(Supplied records):
---+---

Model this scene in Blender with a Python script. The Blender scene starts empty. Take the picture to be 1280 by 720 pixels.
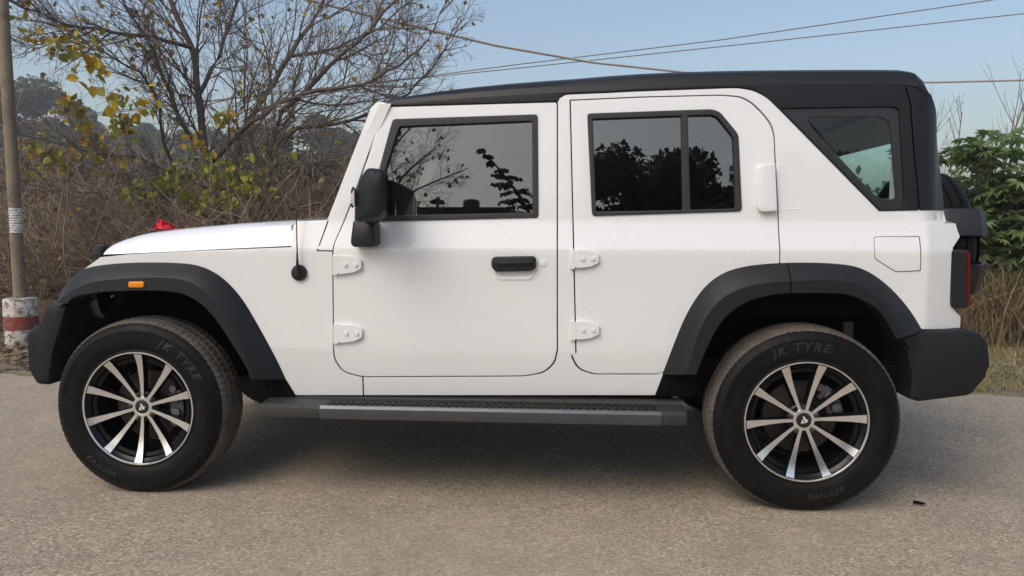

---+---

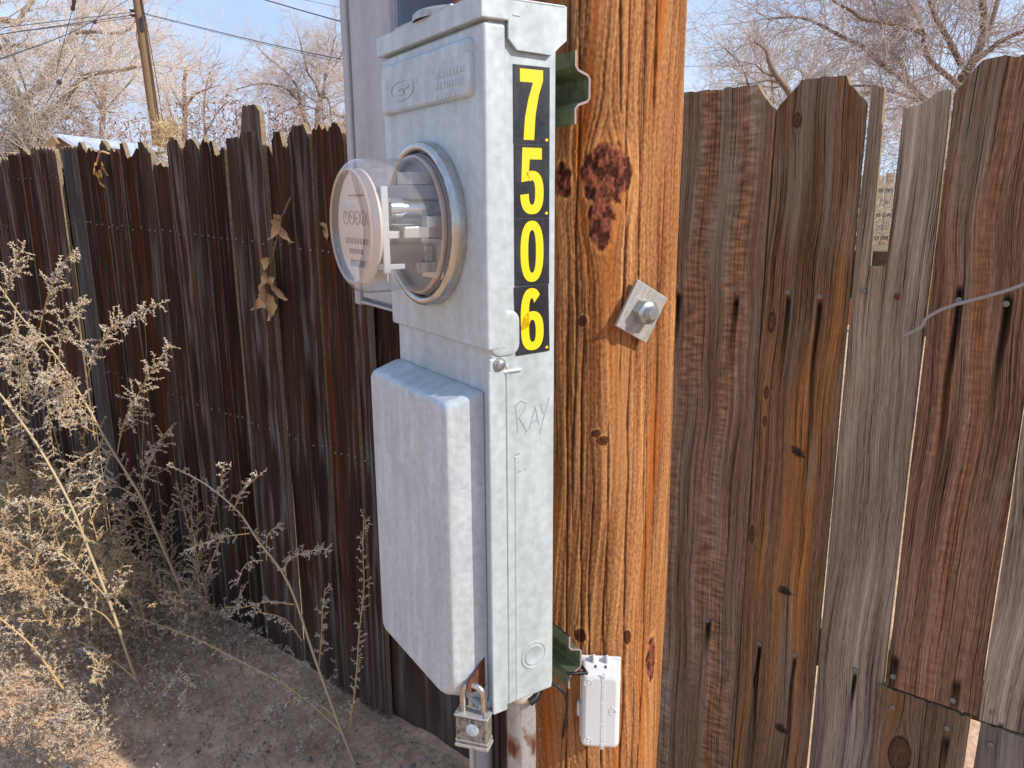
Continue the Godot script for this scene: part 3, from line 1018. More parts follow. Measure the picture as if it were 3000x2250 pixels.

---+---

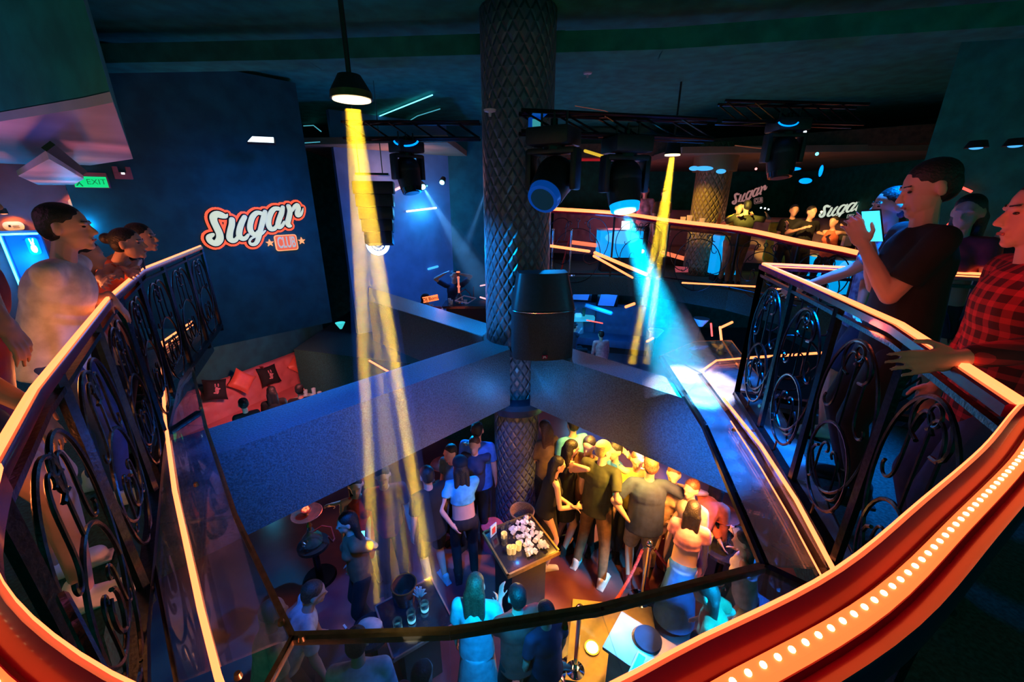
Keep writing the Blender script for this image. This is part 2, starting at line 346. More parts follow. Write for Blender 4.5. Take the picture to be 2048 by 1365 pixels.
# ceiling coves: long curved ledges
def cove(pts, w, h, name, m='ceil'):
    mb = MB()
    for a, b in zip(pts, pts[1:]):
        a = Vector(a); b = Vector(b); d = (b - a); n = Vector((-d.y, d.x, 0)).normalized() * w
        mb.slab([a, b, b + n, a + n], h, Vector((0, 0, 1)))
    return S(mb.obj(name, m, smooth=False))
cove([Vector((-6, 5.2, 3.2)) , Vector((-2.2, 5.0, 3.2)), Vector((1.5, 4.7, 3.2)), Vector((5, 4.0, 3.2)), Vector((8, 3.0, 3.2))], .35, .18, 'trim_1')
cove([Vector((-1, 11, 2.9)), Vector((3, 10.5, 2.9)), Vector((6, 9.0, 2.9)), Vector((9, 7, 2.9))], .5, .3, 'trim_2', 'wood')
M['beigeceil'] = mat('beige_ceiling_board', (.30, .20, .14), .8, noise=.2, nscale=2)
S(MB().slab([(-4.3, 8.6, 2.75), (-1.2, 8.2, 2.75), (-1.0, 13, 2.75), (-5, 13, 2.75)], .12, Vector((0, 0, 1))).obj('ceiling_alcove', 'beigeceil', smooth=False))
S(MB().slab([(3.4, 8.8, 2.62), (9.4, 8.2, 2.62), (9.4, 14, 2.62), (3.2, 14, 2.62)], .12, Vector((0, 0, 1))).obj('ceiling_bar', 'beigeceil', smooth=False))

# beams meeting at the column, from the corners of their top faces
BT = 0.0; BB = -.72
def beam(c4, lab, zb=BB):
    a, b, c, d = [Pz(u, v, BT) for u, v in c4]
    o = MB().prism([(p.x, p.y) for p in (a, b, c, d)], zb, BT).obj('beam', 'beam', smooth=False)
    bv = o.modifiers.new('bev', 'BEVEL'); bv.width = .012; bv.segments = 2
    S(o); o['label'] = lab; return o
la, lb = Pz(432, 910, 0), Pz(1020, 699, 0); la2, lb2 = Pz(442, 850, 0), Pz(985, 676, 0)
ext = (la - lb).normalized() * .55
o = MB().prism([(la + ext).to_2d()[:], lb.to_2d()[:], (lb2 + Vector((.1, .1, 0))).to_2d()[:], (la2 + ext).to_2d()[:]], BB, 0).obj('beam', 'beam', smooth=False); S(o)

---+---

(Given problem): The lines above from the one containing "Keep writing the" through the one containing "1))).obj('ceiling_bar', 'beigeceil', smooth=False))" are to be set down exactly, and no others.

(Response to the exercise):
Keep writing the Blender script for this image. This is part 2, starting at line 346. More parts follow. Write for Blender 4.5. Take the picture to be 2048 by 1365 pixels.
# ceiling coves: long curved ledges
def cove(pts, w, h, name, m='ceil'):
    mb = MB()
    for a, b in zip(pts, pts[1:]):
        a = Vector(a); b = Vector(b); d = (b - a); n = Vector((-d.y, d.x, 0)).normalized() * w
        mb.slab([a, b, b + n, a + n], h, Vector((0, 0, 1)))
    return S(mb.obj(name, m, smooth=False))
cove([Vector((-6, 5.2, 3.2)) , Vector((-2.2, 5.0, 3.2)), Vector((1.5, 4.7, 3.2)), Vector((5, 4.0, 3.2)), Vector((8, 3.0, 3.2))], .35, .18, 'trim_1')
cove([Vector((-1, 11, 2.9)), Vector((3, 10.5, 2.9)), Vector((6, 9.0, 2.9)), Vector((9, 7, 2.9))], .5, .3, 'trim_2', 'wood')
M['beigeceil'] = mat('beige_ceiling_board', (.30, .20, .14), .8, noise=.2, nscale=2)
S(MB().slab([(-4.3, 8.6, 2.75), (-1.2, 8.2, 2.75), (-1.0, 13, 2.75), (-5, 13, 2.75)], .12, Vector((0, 0, 1))).obj('ceiling_alcove', 'beigeceil', smooth=False))
S(MB().slab([(3.4, 8.8, 2.62), (9.4, 8.2, 2.62), (9.4, 14, 2.62), (3.2, 14, 2.62)], .12, Vector((0, 0, 1))).obj('ceiling_bar', 'beigeceil', smooth=False))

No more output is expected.